• _THE REQUEST_: Search the data below for the string "scene". Extract every line that contains it.

════════

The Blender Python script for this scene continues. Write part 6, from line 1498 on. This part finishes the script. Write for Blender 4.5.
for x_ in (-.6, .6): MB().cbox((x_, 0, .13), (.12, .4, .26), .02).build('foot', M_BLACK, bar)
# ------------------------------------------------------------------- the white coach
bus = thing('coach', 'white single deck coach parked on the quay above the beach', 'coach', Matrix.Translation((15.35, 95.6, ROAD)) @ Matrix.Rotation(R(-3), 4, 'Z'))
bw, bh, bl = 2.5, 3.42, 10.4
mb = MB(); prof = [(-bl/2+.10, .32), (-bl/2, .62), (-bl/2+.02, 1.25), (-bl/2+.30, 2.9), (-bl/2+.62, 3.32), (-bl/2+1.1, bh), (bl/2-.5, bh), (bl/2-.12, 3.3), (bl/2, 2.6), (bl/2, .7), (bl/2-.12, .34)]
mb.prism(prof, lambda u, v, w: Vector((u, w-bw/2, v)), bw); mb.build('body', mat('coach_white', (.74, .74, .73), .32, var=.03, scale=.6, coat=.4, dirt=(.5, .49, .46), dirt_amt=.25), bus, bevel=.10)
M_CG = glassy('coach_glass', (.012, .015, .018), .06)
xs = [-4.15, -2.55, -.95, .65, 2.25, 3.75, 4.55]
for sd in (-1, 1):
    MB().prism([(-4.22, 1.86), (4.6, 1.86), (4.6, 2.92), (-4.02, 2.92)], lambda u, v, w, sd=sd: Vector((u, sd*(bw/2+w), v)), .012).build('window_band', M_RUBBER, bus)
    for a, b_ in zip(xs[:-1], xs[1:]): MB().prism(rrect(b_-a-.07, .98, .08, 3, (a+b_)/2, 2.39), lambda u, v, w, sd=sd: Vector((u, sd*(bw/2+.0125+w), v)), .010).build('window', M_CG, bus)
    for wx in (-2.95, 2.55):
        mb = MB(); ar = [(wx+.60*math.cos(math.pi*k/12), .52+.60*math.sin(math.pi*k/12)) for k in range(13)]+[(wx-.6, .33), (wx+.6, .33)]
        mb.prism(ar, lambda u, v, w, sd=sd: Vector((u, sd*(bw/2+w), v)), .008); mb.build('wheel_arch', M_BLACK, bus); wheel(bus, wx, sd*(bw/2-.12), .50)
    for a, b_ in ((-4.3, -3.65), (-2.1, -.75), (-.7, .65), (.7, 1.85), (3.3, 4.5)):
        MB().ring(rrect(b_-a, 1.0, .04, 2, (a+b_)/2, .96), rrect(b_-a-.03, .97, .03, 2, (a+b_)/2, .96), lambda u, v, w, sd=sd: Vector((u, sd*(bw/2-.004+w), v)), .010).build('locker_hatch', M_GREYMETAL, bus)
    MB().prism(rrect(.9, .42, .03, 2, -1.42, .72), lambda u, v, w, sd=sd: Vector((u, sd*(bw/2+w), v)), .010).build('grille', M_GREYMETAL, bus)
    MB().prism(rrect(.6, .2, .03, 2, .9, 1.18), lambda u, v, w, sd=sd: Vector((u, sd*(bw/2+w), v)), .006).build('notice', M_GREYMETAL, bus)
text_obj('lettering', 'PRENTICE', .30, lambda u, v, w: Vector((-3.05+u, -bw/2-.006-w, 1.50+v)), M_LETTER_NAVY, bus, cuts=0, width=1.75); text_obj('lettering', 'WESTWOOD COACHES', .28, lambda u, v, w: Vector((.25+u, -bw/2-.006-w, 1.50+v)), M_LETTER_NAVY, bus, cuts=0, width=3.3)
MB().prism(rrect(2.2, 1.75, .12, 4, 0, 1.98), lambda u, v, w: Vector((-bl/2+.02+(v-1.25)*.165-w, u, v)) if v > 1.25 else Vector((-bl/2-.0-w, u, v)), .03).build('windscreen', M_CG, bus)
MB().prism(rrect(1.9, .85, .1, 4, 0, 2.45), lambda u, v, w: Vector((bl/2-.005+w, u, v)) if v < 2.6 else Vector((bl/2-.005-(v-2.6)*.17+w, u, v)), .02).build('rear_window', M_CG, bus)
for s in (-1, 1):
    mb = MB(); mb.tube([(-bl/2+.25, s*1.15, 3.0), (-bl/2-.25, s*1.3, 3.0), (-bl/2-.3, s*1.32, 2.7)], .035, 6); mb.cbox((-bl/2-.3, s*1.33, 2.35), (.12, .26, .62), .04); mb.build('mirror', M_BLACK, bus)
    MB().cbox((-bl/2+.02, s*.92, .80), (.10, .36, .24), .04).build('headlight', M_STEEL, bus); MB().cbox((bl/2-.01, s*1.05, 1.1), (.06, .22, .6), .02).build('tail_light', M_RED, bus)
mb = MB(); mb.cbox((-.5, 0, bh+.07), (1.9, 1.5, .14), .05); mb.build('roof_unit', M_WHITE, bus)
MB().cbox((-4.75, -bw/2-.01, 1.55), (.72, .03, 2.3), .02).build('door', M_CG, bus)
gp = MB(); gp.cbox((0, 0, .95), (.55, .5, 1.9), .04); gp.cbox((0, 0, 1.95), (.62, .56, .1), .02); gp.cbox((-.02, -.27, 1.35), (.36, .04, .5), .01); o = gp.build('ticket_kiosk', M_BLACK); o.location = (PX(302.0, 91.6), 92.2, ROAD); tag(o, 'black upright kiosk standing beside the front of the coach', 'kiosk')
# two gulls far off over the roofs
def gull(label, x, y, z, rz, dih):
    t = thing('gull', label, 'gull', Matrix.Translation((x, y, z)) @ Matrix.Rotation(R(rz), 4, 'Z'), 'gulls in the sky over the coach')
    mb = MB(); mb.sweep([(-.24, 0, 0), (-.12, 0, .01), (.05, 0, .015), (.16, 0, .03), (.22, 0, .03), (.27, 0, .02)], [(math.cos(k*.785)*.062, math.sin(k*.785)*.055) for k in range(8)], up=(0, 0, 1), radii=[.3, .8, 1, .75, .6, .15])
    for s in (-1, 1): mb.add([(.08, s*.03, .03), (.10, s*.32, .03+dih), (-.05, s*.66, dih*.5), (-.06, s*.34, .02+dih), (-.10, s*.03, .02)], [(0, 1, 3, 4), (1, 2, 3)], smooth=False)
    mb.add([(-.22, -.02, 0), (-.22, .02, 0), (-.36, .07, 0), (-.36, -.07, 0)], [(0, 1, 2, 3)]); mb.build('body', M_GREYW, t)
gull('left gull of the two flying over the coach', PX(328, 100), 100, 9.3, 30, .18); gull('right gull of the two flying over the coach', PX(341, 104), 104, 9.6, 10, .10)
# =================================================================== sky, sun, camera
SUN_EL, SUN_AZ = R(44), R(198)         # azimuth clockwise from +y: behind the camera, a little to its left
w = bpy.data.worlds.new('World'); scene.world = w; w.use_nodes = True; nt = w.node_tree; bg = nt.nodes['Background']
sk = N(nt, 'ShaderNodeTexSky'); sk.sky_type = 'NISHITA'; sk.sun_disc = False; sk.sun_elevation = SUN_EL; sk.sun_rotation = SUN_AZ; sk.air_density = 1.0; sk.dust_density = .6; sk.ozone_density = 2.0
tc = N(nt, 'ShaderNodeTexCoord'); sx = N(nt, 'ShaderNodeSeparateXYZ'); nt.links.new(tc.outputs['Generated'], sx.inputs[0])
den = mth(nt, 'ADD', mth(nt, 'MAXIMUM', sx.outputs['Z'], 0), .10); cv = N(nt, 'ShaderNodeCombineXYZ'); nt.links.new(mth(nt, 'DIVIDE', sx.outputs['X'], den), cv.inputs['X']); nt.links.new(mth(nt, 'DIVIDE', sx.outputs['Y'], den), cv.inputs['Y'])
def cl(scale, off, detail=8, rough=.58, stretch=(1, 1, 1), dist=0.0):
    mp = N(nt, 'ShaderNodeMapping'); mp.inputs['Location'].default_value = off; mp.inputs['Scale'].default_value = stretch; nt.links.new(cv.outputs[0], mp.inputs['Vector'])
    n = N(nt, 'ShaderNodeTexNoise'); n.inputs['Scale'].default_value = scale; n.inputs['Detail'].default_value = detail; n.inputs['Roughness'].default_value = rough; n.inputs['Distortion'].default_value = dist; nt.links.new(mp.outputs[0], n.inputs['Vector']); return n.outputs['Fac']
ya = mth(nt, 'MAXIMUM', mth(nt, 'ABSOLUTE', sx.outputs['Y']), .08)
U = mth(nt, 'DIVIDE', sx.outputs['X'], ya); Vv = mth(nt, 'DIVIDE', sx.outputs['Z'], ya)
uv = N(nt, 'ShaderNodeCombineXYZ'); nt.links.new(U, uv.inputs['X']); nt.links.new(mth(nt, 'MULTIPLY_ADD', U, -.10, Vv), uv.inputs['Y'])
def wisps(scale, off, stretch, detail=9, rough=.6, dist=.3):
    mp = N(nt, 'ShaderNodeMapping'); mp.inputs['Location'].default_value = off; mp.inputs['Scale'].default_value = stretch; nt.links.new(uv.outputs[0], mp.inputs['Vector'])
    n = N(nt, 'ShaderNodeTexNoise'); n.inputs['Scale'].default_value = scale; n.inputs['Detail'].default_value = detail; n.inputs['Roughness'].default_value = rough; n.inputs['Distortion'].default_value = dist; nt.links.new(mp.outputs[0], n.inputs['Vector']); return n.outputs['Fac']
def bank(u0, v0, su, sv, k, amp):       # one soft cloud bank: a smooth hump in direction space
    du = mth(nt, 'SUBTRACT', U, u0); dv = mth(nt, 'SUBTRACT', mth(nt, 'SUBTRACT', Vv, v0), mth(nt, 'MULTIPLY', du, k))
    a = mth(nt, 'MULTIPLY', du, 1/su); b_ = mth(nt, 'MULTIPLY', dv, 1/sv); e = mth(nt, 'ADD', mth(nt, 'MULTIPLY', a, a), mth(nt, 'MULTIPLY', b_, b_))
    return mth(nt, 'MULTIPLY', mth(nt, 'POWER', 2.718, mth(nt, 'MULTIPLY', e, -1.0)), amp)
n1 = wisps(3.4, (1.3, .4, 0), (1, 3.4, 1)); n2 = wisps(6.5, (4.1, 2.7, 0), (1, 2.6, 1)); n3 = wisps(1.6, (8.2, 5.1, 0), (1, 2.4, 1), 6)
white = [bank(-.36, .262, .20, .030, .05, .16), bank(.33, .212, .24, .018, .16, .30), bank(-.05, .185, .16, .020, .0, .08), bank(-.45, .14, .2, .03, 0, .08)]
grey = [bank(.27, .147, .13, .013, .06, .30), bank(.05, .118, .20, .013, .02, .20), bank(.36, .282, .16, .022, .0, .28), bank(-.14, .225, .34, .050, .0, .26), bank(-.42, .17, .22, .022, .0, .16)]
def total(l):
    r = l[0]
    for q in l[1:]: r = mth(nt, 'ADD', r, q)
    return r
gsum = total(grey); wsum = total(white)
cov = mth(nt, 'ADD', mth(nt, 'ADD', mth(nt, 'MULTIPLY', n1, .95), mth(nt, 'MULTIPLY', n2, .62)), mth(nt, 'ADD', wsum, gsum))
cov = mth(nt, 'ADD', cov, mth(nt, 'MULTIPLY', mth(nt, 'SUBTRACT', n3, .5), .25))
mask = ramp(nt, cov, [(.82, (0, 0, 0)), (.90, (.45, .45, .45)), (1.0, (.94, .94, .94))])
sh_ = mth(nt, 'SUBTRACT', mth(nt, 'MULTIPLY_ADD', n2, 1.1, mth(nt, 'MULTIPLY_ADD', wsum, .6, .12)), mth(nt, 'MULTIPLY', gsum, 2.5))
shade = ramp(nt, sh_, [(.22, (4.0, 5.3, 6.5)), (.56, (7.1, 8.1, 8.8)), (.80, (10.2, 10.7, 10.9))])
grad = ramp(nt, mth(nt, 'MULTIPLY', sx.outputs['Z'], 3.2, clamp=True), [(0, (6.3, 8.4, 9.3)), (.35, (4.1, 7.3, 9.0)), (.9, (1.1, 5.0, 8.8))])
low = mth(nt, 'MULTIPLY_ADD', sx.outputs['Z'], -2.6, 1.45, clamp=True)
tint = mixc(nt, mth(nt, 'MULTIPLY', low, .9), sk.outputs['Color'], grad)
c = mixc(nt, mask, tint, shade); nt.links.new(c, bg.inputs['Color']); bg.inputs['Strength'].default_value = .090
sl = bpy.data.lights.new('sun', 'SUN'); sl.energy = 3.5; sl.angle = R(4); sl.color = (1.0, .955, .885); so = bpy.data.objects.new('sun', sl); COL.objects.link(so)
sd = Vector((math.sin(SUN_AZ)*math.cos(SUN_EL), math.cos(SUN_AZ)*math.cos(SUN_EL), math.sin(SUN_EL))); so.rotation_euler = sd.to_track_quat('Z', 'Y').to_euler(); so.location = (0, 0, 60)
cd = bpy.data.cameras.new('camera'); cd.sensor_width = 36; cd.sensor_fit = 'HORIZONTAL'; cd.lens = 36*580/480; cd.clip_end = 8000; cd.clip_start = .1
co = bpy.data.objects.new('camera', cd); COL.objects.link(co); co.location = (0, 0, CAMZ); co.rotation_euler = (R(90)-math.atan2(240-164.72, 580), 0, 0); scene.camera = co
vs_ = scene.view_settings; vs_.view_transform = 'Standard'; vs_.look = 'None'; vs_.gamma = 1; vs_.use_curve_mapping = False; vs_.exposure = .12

════════

• _WRITTEN SOLUTION_:
The Blender Python script for this scene continues. Write part 6, from line 1498 on. This part finishes the script. Write for Blender 4.5.
w = bpy.data.worlds.new('World'); scene.world = w; w.use_nodes = True; nt = w.node_tree; bg = nt.nodes['Background']
co = bpy.data.objects.new('camera', cd); COL.objects.link(co); co.location = (0, 0, CAMZ); co.rotation_euler = (R(90)-math.atan2(240-164.72, 580), 0, 0); scene.camera = co
vs_ = scene.view_settings; vs_.view_transform = 'Standard'; vs_.look = 'None'; vs_.gamma = 1; vs_.use_curve_mapping = False; vs_.exposure = .12